Irae Louvin (James Redd and the Blecchs), Monday, 4 November 2019 17:14 (four years ago) link

this was the first (and it seems p definitive) Carter Family bio I ever read: https://www.goodreads.com/book/show/15824.Will_You_Miss_Me_When_I_m_Gone_The_Carter_Family_and_Their_Legacy_in_American_Music

Οὖτις, Monday, 4 November 2019 17:16 (four years ago) link

Yes. I have only read bits of it, but those bits have been grebt. Wonder if anyone here has read Among My Klediments?

Irae Louvin (James Redd and the Blecchs), Monday, 4 November 2019 17:28 (four years ago) link

two months pass...

how is the George Jones autobiography, anyone know?

Hmmmmm (jamiesummerz), Saturday, 4 January 2020 14:57 (four years ago) link

Have only read comments about it on Amazon.
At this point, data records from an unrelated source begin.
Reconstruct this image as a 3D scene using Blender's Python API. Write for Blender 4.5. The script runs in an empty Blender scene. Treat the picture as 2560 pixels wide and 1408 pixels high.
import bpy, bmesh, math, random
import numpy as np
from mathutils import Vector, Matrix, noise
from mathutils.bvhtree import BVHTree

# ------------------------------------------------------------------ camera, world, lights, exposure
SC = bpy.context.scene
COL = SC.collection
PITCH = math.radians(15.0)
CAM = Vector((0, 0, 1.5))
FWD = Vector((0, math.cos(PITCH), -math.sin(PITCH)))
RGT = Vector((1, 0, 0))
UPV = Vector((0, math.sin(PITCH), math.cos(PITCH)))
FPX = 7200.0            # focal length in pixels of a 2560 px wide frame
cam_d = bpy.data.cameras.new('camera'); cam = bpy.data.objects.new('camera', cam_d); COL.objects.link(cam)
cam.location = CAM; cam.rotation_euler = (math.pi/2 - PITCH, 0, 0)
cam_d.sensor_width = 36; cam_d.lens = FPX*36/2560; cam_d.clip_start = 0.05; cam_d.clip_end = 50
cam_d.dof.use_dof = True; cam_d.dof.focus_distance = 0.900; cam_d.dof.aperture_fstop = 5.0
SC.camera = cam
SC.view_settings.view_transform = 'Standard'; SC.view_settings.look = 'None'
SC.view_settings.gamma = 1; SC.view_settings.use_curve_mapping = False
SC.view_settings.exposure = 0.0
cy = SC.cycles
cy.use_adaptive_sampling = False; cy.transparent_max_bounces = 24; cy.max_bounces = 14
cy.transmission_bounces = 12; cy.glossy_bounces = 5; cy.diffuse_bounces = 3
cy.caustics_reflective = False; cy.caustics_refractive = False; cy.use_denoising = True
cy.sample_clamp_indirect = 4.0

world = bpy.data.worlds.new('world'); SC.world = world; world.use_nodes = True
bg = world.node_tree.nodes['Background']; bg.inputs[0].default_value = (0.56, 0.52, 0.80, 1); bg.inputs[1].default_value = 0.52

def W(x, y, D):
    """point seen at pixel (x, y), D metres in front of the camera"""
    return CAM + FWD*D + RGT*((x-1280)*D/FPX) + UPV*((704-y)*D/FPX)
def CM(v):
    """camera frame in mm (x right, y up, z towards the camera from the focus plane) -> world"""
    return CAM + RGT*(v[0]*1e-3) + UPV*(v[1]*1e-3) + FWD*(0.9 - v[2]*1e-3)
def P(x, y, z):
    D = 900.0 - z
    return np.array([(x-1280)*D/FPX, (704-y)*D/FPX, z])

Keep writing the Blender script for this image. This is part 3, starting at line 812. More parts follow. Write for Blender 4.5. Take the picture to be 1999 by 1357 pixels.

Most described it as very truthful about his drinking and troubles in his life, while one person found it more detailed about his younger years than later .

curmudgeon, Saturday, 4 January 2020 20:13 (four years ago) link

I read it years ago, don’t recall much in the way of details, past it being a solid ghostwritten autobiography, reads well and quickly. Not much musical insight IIRC, more along the lines of the story of GJ’s life (which is obviously very interesting!) and a sprinkling of opinion about the world in general.